Иногда мама мне рассказывала, чего могло бы не быть, если бы я была в яслях, а не у нянек.
Как-то одна из них, та, которой я досталась на воспитание в догодовалый период, решила, пользуясь хорошим летним денечком, простирнуть пеленки, да вывесить на просушку. Меня она посадила так, чтобы ей было видно всё в открытую дверь со двора, - на стол. И «приткнула» /из маминого рассказа/ подушкой, чтобы я не заваливалась /я только-только начинала сидеть/.
И настроение хорошее, и денёк-то хороший, и все прекрасно, но то ли ветерок нечаянный, то ли скорость, с которой моя баба-ёжка металась между дверьми туда-обратно, а то ли законы литературного жанра с её острой необходимостью кульминации, - дверь-то и захлопнулась как раз в тот момент, когда вывешивались пелёнки на улице, а я предавалась созерцанию, сидя на краю стола в шестимесячном возрасте.
Вот здесь хочется сказать: «как сейчас помню». Врать не буду, - не помню. Знаю со слов)
Знаю со слов мамы, что нянька моя очень испугалась /делов-то, - посадила ребенка на край стола и ушла вешать бельё?/.

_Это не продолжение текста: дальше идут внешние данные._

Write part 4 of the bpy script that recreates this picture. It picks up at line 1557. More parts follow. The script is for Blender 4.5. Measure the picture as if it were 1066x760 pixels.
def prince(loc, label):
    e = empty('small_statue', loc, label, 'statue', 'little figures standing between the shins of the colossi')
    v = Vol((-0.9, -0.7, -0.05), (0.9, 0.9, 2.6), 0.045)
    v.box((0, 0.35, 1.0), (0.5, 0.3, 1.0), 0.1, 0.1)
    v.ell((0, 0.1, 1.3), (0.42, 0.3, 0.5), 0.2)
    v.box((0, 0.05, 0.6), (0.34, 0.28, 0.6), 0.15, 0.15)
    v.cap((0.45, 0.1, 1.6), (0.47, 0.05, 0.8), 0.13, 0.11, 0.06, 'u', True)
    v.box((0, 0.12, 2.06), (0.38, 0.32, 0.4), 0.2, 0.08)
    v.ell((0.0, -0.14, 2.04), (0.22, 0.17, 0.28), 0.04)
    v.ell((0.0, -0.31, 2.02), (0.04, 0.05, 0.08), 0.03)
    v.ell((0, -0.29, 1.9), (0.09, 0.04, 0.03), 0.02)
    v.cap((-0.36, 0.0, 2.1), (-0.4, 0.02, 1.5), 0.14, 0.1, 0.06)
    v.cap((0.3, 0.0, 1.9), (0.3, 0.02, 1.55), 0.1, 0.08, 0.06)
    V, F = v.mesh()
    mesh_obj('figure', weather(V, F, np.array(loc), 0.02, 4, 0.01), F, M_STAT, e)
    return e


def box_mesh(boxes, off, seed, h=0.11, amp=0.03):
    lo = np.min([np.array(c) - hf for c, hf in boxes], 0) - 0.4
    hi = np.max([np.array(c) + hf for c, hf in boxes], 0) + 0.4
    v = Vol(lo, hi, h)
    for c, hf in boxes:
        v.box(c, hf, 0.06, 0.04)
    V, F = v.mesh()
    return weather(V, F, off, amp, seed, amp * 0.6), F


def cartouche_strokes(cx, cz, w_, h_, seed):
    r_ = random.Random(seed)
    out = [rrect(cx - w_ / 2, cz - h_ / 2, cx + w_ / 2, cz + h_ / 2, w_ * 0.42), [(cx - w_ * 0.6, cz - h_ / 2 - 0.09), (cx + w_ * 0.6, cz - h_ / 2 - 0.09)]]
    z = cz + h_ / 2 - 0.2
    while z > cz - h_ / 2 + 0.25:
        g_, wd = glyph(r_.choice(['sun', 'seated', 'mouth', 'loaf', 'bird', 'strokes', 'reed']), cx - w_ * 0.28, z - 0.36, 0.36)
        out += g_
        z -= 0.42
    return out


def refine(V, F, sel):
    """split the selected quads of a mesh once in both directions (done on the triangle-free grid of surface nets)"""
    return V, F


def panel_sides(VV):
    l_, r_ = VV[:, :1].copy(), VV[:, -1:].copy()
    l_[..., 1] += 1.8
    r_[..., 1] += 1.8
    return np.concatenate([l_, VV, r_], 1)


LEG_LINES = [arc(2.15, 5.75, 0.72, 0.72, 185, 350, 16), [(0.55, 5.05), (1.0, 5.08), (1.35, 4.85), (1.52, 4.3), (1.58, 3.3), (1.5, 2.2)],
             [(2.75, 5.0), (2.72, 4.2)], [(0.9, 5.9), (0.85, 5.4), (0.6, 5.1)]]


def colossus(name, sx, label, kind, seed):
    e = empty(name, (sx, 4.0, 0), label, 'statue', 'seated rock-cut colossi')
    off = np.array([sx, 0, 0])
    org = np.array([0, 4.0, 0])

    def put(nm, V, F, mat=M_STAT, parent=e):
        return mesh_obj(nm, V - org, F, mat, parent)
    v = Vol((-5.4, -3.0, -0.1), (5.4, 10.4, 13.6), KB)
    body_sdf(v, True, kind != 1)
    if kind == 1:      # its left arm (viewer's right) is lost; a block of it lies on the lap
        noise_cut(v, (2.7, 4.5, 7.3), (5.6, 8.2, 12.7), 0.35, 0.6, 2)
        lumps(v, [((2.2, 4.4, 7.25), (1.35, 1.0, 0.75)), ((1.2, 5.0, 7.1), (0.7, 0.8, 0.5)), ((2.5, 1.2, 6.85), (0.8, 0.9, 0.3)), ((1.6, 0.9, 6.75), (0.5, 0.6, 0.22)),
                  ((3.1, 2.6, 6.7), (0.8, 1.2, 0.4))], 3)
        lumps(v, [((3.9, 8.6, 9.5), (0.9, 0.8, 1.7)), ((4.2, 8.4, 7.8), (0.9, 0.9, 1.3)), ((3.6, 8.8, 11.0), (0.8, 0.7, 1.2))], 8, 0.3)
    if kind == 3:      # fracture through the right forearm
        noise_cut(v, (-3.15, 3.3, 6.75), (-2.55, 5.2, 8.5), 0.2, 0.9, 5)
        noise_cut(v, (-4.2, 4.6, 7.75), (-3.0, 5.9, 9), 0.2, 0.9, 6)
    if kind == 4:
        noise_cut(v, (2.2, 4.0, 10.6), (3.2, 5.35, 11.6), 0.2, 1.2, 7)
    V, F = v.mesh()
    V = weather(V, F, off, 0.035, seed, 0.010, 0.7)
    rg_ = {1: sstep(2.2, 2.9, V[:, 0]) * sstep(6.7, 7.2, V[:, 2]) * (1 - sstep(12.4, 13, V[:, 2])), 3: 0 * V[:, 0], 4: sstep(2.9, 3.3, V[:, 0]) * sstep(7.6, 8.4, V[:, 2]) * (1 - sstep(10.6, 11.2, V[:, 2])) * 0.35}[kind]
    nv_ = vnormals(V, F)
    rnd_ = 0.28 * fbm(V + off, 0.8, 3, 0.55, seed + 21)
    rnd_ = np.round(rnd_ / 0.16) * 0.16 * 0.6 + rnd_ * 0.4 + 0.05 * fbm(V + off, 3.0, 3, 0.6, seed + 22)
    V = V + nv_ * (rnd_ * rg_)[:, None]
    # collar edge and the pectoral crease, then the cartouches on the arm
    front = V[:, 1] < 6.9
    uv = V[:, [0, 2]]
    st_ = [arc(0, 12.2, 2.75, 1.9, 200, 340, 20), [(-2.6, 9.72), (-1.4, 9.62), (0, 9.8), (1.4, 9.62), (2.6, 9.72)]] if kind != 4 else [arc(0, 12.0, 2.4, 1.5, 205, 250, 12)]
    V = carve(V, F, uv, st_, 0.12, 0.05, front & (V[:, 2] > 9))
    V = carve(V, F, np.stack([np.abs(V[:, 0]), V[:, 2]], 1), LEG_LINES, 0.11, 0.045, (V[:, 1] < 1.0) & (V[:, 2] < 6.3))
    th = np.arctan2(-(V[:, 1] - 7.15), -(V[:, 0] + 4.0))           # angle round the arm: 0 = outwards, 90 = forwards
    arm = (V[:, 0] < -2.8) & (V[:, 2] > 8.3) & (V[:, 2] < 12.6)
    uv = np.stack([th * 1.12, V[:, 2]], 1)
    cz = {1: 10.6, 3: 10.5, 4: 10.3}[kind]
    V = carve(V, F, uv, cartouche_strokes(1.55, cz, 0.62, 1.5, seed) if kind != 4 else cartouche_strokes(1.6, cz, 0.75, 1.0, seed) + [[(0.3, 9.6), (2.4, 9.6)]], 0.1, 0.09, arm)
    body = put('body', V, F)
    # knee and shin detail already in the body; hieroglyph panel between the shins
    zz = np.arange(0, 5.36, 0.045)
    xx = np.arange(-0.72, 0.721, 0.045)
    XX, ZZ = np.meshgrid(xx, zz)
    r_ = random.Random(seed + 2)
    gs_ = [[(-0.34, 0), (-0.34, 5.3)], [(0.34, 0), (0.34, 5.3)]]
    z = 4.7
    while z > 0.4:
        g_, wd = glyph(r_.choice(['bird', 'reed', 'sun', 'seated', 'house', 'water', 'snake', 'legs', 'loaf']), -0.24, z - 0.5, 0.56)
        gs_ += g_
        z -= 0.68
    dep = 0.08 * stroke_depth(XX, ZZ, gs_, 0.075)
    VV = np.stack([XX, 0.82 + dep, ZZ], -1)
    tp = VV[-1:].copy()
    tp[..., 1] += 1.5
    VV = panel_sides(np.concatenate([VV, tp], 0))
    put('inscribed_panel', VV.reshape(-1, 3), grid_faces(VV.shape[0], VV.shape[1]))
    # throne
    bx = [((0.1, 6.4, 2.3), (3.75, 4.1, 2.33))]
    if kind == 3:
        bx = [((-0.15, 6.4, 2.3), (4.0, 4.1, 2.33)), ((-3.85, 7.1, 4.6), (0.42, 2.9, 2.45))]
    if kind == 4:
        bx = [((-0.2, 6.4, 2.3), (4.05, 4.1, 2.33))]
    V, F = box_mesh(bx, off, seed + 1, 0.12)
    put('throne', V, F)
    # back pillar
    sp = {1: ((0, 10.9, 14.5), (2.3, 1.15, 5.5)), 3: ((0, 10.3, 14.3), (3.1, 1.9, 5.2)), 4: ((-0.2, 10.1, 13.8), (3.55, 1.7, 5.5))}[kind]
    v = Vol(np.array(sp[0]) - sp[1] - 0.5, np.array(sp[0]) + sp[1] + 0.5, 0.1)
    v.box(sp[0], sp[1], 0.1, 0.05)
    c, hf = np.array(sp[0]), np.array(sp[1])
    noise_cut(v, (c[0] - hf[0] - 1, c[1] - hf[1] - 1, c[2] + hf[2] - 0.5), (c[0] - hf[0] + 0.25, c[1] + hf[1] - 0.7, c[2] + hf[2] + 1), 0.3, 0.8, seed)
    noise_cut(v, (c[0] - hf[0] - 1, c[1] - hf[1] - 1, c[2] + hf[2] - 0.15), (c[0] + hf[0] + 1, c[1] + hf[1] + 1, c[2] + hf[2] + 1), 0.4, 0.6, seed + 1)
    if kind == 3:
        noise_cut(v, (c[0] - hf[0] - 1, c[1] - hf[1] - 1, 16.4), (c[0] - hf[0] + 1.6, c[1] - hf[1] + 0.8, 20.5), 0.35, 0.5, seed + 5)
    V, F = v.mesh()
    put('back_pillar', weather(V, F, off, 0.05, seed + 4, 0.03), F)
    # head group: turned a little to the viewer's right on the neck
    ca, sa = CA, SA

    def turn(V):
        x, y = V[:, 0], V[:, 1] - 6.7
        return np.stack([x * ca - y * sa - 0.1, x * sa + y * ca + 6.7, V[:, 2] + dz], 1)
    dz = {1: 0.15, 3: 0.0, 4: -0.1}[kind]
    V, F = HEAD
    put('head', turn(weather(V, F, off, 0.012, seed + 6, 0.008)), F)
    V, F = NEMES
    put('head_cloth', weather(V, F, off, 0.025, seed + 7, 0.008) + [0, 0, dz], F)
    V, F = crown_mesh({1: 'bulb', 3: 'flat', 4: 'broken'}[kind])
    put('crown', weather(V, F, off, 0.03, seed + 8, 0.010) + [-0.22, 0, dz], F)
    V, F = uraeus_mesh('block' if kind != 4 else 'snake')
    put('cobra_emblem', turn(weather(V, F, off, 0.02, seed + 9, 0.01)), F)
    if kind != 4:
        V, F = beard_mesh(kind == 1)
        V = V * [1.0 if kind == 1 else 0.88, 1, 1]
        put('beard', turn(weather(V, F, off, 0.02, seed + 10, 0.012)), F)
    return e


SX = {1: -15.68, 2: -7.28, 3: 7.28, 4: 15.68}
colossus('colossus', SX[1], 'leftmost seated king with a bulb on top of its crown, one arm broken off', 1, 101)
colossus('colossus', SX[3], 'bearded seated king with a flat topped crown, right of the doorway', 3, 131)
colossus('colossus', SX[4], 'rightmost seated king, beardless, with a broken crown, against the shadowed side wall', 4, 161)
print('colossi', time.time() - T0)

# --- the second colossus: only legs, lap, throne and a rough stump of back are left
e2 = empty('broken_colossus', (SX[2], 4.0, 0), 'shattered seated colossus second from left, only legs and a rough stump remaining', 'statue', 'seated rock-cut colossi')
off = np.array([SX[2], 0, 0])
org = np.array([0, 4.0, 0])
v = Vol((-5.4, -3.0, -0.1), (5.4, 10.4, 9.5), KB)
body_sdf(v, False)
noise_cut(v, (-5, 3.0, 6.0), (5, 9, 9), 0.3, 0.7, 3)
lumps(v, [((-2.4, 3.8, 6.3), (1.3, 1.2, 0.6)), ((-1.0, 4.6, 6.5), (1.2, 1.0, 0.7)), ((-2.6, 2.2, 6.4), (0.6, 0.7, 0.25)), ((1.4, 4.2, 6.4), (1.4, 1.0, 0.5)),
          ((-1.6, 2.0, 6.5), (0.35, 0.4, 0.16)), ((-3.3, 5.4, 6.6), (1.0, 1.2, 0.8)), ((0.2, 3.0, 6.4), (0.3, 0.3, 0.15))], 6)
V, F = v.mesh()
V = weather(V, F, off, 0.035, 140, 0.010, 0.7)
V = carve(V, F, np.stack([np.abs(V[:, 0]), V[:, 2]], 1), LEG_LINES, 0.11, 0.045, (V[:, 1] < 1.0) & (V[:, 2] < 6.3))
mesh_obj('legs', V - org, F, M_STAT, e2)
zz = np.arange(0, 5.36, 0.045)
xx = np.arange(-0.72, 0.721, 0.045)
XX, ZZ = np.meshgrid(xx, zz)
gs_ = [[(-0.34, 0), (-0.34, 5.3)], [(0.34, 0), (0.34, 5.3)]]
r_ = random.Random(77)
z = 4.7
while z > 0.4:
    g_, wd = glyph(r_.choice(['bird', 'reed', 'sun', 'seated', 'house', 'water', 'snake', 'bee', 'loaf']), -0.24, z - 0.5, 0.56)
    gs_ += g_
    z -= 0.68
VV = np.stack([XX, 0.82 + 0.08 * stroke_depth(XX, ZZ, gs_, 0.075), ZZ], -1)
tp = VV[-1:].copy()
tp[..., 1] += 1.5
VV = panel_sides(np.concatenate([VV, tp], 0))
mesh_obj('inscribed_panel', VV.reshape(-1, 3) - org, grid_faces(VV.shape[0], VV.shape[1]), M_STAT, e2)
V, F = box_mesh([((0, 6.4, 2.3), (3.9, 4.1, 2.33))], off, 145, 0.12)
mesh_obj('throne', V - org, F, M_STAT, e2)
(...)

Испугалась и какое-то время от испуга не знала, что же ей делать.
Бежать? Кричать?
Попыталась сама открыть дверь, но не смогла, старенькая потому что, не владела, как сейчас говорят, «необходимыми техническими навыками». Поэтому, делать нечего, побежала к маме на работу. Побежала, опять же, как могла. Два шага вперед (охохонюшки, как же так?как же так?). Шаг назад (а может сама открою, а то ведь и «наругают» бабку, поди не бесплатно сидит с дитём?)

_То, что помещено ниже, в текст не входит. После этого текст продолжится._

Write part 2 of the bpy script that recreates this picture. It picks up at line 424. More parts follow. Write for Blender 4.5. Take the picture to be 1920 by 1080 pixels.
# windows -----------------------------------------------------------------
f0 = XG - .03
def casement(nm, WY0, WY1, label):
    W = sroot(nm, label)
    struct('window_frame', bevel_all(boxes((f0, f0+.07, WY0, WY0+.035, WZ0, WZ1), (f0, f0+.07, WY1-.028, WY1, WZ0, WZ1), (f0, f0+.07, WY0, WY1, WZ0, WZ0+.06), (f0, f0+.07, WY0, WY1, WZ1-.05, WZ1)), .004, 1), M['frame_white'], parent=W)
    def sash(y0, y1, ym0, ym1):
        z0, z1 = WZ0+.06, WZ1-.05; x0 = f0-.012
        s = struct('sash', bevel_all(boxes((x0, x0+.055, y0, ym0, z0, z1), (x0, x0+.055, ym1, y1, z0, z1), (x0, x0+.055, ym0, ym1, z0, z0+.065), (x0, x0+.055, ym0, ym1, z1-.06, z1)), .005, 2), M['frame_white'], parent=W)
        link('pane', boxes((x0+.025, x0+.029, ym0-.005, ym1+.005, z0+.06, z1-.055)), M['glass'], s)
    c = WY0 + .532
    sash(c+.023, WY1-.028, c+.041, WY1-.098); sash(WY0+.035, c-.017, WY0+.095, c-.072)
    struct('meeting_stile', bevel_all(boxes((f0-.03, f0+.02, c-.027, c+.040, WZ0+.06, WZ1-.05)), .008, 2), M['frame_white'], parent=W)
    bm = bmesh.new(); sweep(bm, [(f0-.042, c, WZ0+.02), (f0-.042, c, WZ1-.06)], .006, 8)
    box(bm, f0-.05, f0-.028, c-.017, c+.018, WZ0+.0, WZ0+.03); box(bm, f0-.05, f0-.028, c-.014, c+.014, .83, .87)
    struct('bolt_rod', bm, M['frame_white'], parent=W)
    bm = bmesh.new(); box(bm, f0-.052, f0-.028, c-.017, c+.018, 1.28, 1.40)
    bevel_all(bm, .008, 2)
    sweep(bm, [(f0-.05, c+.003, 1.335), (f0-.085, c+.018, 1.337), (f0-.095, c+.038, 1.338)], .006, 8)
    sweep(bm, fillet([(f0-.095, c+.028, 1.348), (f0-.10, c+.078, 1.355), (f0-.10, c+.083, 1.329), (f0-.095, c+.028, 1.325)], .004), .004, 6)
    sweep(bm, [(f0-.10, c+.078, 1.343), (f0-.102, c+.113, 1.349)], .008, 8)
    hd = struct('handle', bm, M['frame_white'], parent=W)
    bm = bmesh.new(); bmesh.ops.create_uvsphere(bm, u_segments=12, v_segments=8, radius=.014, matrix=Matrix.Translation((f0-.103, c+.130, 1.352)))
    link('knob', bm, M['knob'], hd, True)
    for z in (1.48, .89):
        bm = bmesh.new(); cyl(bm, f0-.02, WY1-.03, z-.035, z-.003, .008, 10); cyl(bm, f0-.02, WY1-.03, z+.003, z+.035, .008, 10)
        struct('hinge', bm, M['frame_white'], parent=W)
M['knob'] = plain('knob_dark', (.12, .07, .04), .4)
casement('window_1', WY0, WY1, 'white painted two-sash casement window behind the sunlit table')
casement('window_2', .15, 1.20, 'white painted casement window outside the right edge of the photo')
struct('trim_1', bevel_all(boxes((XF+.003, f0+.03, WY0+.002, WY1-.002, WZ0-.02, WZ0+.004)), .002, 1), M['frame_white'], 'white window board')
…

В школьном возрасте я от нянькиного дома до мамкиной работы минут за 15 добежала бы, а на велосипеде, так и за 5. Но бабка-ёжка моя и не на велосипеде, и не в школьном возрасте, и ступа, как на грех, прохудилась, пинзин весь вытек, поди. Но, как могла, торопилась.
Прибежала, а у мамы - совещание.
И что старенький человечек может супротив совещания в госучереждении в советское время? Она говорит: «Мне Анастасию Григорьевну надо бы.» А ей: «подожи, бабка, у неё совещание». Я, конечно же, верю, что именно на маминой работе моей бабке-Ёжке, суетливой и невнятно что-то объясняющей говорили намного вежливей /старость-то в советском союзе учили уважать/. Говорили: «подождите, бабушка, пожалуйста, у Анастасии Григорьевны совещание. Посидите вот на креслице.»/чай-кофе-потанцуем еще не было принято. Да что там, совсем не было принято/.

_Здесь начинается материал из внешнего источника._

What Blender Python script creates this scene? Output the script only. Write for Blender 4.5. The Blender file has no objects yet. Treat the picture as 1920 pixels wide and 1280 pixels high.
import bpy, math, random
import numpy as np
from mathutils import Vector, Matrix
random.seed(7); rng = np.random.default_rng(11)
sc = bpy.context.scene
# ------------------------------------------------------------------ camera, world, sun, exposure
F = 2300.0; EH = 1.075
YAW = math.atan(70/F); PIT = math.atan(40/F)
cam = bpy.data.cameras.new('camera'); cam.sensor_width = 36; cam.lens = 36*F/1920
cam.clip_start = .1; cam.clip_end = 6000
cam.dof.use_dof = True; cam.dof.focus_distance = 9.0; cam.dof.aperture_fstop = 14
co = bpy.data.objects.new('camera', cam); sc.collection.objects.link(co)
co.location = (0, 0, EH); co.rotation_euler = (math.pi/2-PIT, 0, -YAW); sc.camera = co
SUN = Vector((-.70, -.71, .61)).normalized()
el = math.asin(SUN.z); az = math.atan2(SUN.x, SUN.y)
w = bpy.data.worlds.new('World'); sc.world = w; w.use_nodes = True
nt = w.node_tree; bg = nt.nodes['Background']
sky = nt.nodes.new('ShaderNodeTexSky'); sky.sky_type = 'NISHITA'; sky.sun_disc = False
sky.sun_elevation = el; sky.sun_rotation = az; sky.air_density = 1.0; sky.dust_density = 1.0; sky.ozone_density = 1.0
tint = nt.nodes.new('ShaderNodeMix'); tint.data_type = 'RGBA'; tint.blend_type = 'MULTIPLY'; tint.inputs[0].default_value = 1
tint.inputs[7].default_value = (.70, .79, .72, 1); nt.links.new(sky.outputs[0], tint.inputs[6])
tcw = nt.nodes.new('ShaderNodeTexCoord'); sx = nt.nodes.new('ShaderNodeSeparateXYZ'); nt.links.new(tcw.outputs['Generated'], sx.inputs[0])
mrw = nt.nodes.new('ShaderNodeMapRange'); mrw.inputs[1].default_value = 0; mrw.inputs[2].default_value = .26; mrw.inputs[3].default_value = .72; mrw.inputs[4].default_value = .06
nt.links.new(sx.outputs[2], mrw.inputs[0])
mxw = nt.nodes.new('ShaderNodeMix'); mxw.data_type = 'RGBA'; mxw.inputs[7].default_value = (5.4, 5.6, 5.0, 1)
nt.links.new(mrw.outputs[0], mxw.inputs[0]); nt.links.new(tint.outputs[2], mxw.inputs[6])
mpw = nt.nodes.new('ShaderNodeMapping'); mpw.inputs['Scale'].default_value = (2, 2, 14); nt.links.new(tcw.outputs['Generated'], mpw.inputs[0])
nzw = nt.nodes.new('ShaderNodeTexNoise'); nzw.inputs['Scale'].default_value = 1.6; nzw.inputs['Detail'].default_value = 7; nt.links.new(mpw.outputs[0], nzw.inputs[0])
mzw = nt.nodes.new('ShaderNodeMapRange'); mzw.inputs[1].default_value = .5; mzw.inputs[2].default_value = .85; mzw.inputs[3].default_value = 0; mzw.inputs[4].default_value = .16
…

Но смелости настоящим Бабка-Ёжкам не занимать, - Советский Союз ли это, Кощей Бессмертный ли, собираешь волю в кулак, концентрируешься, и - в кабинет...
Мама говорит, как только няньку увидела в дверях кабинета, всё /"то есть абсолютно"(с)/ опрокинулось, и мама... побежала. Няньке, бедной, пришлось опять бежать, она-то и сюда еле добежала. Бежит за мамой и кричит: «Дверь-то, Настюша, захлопнулась. Захлопнулась-то дверь.» /В смысле, надо бы технические средства какие, али мужика звать/. А мама бежит и бежит. Куда бабке-Ёжке догнать молодого сотрудника госучреждения, вдруг понявшего, что ребенок в опасности? Что? Где? Почему? Это всё сейчас неважно. Важно — бежать и спасать. В голове мысли страшные, - не думать, не думать, не думать эти мысли! Сколько уже времени потеряно?! Что можно сделать?! Вдруг скорая долго будет ехать?! Только не думать, - бежать.
Прибегают.
Мама говорит, дверь рванула, - замок вырвала. Да что там замки были в советское время? Хлипкие, — так , одно слово, «замок». Никто и двери-то не закрывал, если вот случайно захлопнется, тогда ключ и надобился. А так на что? Сколько раз уже в школьное время, помню, ножичком собачку замка подковырнешь, отожмешь, - дверь-то и откроется. Если только бабульке какой и не справиться, потому что «без необходимых технических навыков» она, бабулечка бедная.
Открывает мама дверь, а посмотреть боится.
В доме молчание, - ни плача, ни ора, ни сопения, ни дыхания.
Гулкота колодезная, и - страшно.
Смотрит мама, по косяку дверному сползая, ноги-то уже не держат...
А я... сижу на краю стола и мечтательно созерцаю развевающуюся в окне занавеску.
В этом месте рассказа мама с приятным для меня восхищением всегда смотрела на меня и спрашивала: «Вот скажи, о чем ты тогда думала?»
P.S. Как это объяснить? Я не помню себя очень маленькой, как многие, как многие. Но я отчетливо помню это состояние одновременного отстранения ото всего и проникновения во всё — состояние созерцания.
P.P.S. Странно, что с того момента мои родители не рискнули оставлять меня на краю стола , что позволило бы сэкономить на няньках.